_WHAT IS BEING ASKED_:
Return all of the entries exactly as written.

Stored items from a collection
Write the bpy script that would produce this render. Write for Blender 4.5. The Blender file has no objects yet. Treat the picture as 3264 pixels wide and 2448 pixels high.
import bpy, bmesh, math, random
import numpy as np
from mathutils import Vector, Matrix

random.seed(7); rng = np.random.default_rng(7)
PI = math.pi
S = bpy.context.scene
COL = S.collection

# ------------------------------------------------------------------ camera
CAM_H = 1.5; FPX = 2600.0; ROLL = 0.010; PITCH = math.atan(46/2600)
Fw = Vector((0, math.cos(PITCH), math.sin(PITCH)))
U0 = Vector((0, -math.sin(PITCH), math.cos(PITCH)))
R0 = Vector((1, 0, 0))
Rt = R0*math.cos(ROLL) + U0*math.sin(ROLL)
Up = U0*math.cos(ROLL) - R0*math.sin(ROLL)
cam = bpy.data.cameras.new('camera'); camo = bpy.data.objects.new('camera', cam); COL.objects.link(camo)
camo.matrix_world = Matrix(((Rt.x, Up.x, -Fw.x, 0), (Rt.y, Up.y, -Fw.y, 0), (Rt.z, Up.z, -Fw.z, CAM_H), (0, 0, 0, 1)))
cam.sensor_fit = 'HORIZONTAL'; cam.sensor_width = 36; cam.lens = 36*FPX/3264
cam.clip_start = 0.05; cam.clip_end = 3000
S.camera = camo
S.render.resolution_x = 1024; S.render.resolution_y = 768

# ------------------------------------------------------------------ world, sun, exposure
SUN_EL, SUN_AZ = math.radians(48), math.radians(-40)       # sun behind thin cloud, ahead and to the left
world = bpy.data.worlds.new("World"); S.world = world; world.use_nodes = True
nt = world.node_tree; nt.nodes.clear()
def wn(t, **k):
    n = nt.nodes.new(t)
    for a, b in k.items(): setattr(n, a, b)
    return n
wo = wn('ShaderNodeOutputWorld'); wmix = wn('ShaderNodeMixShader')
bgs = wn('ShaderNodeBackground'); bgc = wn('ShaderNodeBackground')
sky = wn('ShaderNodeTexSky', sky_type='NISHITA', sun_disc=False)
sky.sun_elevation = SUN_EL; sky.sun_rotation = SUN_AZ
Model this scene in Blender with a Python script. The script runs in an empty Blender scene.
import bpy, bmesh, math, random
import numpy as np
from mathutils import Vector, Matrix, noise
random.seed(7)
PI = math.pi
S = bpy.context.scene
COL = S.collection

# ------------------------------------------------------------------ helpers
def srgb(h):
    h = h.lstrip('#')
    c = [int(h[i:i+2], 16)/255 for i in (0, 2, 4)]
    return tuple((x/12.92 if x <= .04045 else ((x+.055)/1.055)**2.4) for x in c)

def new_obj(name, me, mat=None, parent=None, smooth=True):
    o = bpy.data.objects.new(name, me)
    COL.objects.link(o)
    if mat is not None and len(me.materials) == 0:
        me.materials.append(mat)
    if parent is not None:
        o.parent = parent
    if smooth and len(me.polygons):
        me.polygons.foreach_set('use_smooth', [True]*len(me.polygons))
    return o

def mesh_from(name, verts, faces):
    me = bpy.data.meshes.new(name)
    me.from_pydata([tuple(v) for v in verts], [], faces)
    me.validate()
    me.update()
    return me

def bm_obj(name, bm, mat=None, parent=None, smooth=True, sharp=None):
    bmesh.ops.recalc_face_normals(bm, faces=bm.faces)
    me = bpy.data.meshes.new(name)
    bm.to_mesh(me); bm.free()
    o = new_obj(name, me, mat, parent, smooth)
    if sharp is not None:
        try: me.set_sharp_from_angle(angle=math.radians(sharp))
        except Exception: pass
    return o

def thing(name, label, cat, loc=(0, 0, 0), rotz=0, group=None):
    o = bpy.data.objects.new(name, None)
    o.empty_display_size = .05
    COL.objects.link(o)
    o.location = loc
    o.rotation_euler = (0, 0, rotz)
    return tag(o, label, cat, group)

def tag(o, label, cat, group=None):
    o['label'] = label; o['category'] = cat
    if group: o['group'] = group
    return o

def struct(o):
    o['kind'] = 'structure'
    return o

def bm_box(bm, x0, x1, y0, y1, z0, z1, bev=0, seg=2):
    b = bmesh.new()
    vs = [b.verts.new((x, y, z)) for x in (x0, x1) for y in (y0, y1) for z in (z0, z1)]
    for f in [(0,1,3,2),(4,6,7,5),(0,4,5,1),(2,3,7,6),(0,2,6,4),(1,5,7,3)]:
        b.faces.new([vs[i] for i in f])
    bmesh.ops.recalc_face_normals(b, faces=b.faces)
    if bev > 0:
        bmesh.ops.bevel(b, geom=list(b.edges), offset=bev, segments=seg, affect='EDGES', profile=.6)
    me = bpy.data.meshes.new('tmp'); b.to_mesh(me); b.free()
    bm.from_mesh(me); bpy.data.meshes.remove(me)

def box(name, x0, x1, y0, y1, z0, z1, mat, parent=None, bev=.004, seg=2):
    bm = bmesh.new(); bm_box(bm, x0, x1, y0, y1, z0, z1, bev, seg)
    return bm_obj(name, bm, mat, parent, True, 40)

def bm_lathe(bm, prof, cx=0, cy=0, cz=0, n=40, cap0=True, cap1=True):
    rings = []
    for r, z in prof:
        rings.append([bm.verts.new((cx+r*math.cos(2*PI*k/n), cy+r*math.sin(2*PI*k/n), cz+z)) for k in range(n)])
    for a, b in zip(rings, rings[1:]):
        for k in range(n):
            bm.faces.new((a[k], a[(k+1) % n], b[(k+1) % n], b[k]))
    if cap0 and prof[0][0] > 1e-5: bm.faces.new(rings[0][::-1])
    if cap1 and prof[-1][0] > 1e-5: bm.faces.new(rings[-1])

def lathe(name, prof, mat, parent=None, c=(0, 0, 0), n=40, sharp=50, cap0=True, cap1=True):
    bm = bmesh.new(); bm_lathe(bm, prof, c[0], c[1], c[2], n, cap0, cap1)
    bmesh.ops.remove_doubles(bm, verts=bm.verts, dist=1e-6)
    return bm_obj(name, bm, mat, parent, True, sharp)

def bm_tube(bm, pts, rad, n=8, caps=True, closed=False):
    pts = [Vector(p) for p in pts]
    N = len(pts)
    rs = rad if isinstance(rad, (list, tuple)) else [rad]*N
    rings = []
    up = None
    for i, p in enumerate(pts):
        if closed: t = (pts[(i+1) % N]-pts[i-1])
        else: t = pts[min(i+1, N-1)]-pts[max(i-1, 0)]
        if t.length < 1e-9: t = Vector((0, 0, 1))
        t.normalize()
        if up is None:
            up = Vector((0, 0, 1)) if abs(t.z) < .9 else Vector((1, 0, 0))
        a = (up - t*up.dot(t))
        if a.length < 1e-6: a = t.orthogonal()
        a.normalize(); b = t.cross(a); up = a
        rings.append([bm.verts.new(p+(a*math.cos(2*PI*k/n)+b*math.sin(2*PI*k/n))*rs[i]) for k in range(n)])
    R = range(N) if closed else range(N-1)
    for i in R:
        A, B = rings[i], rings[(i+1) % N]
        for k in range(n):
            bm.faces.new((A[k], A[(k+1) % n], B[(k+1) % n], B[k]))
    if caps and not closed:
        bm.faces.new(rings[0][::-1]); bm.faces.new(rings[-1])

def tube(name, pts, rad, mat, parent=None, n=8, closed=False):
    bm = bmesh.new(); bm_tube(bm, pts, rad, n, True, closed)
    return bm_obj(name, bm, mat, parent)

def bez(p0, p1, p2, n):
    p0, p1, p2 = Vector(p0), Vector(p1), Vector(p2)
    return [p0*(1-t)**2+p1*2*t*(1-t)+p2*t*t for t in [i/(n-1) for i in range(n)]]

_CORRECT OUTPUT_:
Write the bpy script that would produce this render. Write for Blender 4.5. The Blender file has no objects yet. Treat the picture as 3264 pixels wide and 2448 pixels high.
import bpy, bmesh, math, random
import numpy as np
from mathutils import Vector, Matrix

random.seed(7); rng = np.random.default_rng(7)
PI = math.pi
S = bpy.context.scene
COL = S.collection

# ------------------------------------------------------------------ camera
CAM_H = 1.5; FPX = 2600.0; ROLL = 0.010; PITCH = math.atan(46/2600)
Fw = Vector((0, math.cos(PITCH), math.sin(PITCH)))
U0 = Vector((0, -math.sin(PITCH), math.cos(PITCH)))
R0 = Vector((1, 0, 0))
Rt = R0*math.cos(ROLL) + U0*math.sin(ROLL)
Up = U0*math.cos(ROLL) - R0*math.sin(ROLL)
cam = bpy.data.cameras.new('camera'); camo = bpy.data.objects.new('camera', cam); COL.objects.link(camo)
camo.matrix_world = Matrix(((Rt.x, Up.x, -Fw.x, 0), (Rt.y, Up.y, -Fw.y, 0), (Rt.z, Up.z, -Fw.z, CAM_H), (0, 0, 0, 1)))
cam.sensor_fit = 'HORIZONTAL'; cam.sensor_width = 36; cam.lens = 36*FPX/3264
cam.clip_start = 0.05; cam.clip_end = 3000
S.camera = camo
S.render.resolution_x = 1024; S.render.resolution_y = 768

# ------------------------------------------------------------------ world, sun, exposure
SUN_EL, SUN_AZ = math.radians(48), math.radians(-40)       # sun behind thin cloud, ahead and to the left
world = bpy.data.worlds.new("World"); S.world = world; world.use_nodes = True
nt = world.node_tree; nt.nodes.clear()
def wn(t, **k):
    n = nt.nodes.new(t)
    for a, b in k.items(): setattr(n, a, b)
    return n
wo = wn('ShaderNodeOutputWorld'); wmix = wn('ShaderNodeMixShader')
bgs = wn('ShaderNodeBackground'); bgc = wn('ShaderNodeBackground')
sky = wn('ShaderNodeTexSky', sky_type='NISHITA', sun_disc=False)
sky.sun_elevation = SUN_EL; sky.sun_rotation = SUN_AZ
Model this scene in Blender with a Python script. The script runs in an empty Blender scene.
import bpy, bmesh, math, random
import numpy as np
from mathutils import Vector, Matrix, noise
random.seed(7)
PI = math.pi
S = bpy.context.scene
COL = S.collection

# ------------------------------------------------------------------ helpers
def srgb(h):
    h = h.lstrip('#')
    c = [int(h[i:i+2], 16)/255 for i in (0, 2, 4)]
    return tuple((x/12.92 if x <= .04045 else ((x+.055)/1.055)**2.4) for x in c)

def new_obj(name, me, mat=None, parent=None, smooth=True):
    o = bpy.data.objects.new(name, me)
    COL.objects.link(o)
    if mat is not None and len(me.materials) == 0:
        me.materials.append(mat)
    if parent is not None:
        o.parent = parent
    if smooth and len(me.polygons):
        me.polygons.foreach_set('use_smooth', [True]*len(me.polygons))
    return o

def mesh_from(name, verts, faces):
    me = bpy.data.meshes.new(name)
    me.from_pydata([tuple(v) for v in verts], [], faces)
    me.validate()
    me.update()
    return me

def bm_obj(name, bm, mat=None, parent=None, smooth=True, sharp=None):
    bmesh.ops.recalc_face_normals(bm, faces=bm.faces)
    me = bpy.data.meshes.new(name)
    bm.to_mesh(me); bm.free()
    o = new_obj(name, me, mat, parent, smooth)
    if sharp is not None:
        try: me.set_sharp_from_angle(angle=math.radians(sharp))
        except Exception: pass
    return o

def thing(name, label, cat, loc=(0, 0, 0), rotz=0, group=None):
    o = bpy.data.objects.new(name, None)
    o.empty_display_size = .05
    COL.objects.link(o)
    o.location = loc
    o.rotation_euler = (0, 0, rotz)
    return tag(o, label, cat, group)

def tag(o, label, cat, group=None):
    o['label'] = label; o['category'] = cat
    if group: o['group'] = group
    return o

def struct(o):
    o['kind'] = 'structure'
    return o

def bm_box(bm, x0, x1, y0, y1, z0, z1, bev=0, seg=2):
    b = bmesh.new()
    vs = [b.verts.new((x, y, z)) for x in (x0, x1) for y in (y0, y1) for z in (z0, z1)]
    for f in [(0,1,3,2),(4,6,7,5),(0,4,5,1),(2,3,7,6),(0,2,6,4),(1,5,7,3)]:
        b.faces.new([vs[i] for i in f])
    bmesh.ops.recalc_face_normals(b, faces=b.faces)
    if bev > 0:
        bmesh.ops.bevel(b, geom=list(b.edges), offset=bev, segments=seg, affect='EDGES', profile=.6)
    me = bpy.data.meshes.new('tmp'); b.to_mesh(me); b.free()
    bm.from_mesh(me); bpy.data.meshes.remove(me)

def box(name, x0, x1, y0, y1, z0, z1, mat, parent=None, bev=.004, seg=2):
    bm = bmesh.new(); bm_box(bm, x0, x1, y0, y1, z0, z1, bev, seg)
    return bm_obj(name, bm, mat, parent, True, 40)

def bm_lathe(bm, prof, cx=0, cy=0, cz=0, n=40, cap0=True, cap1=True):
    rings = []
    for r, z in prof:
        rings.append([bm.verts.new((cx+r*math.cos(2*PI*k/n), cy+r*math.sin(2*PI*k/n), cz+z)) for k in range(n)])
    for a, b in zip(rings, rings[1:]):
        for k in range(n):
            bm.faces.new((a[k], a[(k+1) % n], b[(k+1) % n], b[k]))
    if cap0 and prof[0][0] > 1e-5: bm.faces.new(rings[0][::-1])
    if cap1 and prof[-1][0] > 1e-5: bm.faces.new(rings[-1])

def lathe(name, prof, mat, parent=None, c=(0, 0, 0), n=40, sharp=50, cap0=True, cap1=True):
    bm = bmesh.new(); bm_lathe(bm, prof, c[0], c[1], c[2], n, cap0, cap1)
    bmesh.ops.remove_doubles(bm, verts=bm.verts, dist=1e-6)
    return bm_obj(name, bm, mat, parent, True, sharp)

def bm_tube(bm, pts, rad, n=8, caps=True, closed=False):
    pts = [Vector(p) for p in pts]
    N = len(pts)
    rs = rad if isinstance(rad, (list, tuple)) else [rad]*N
    rings = []
    up = None
    for i, p in enumerate(pts):
        if closed: t = (pts[(i+1) % N]-pts[i-1])
        else: t = pts[min(i+1, N-1)]-pts[max(i-1, 0)]
        if t.length < 1e-9: t = Vector((0, 0, 1))
        t.normalize()
        if up is None:
            up = Vector((0, 0, 1)) if abs(t.z) < .9 else Vector((1, 0, 0))
        a = (up - t*up.dot(t))
        if a.length < 1e-6: a = t.orthogonal()
        a.normalize(); b = t.cross(a); up = a
        rings.append([bm.verts.new(p+(a*math.cos(2*PI*k/n)+b*math.sin(2*PI*k/n))*rs[i]) for k in range(n)])
    R = range(N) if closed else range(N-1)
    for i in R:
        A, B = rings[i], rings[(i+1) % N]
        for k in range(n):
            bm.faces.new((A[k], A[(k+1) % n], B[(k+1) % n], B[k]))
    if caps and not closed:
        bm.faces.new(rings[0][::-1]); bm.faces.new(rings[-1])

def tube(name, pts, rad, mat, parent=None, n=8, closed=False):
    bm = bmesh.new(); bm_tube(bm, pts, rad, n, True, closed)
    return bm_obj(name, bm, mat, parent)

def bez(p0, p1, p2, n):
    p0, p1, p2 = Vector(p0), Vector(p1), Vector(p2)
    return [p0*(1-t)**2+p1*2*t*(1-t)+p2*t*t for t in [i/(n-1) for i in range(n)]]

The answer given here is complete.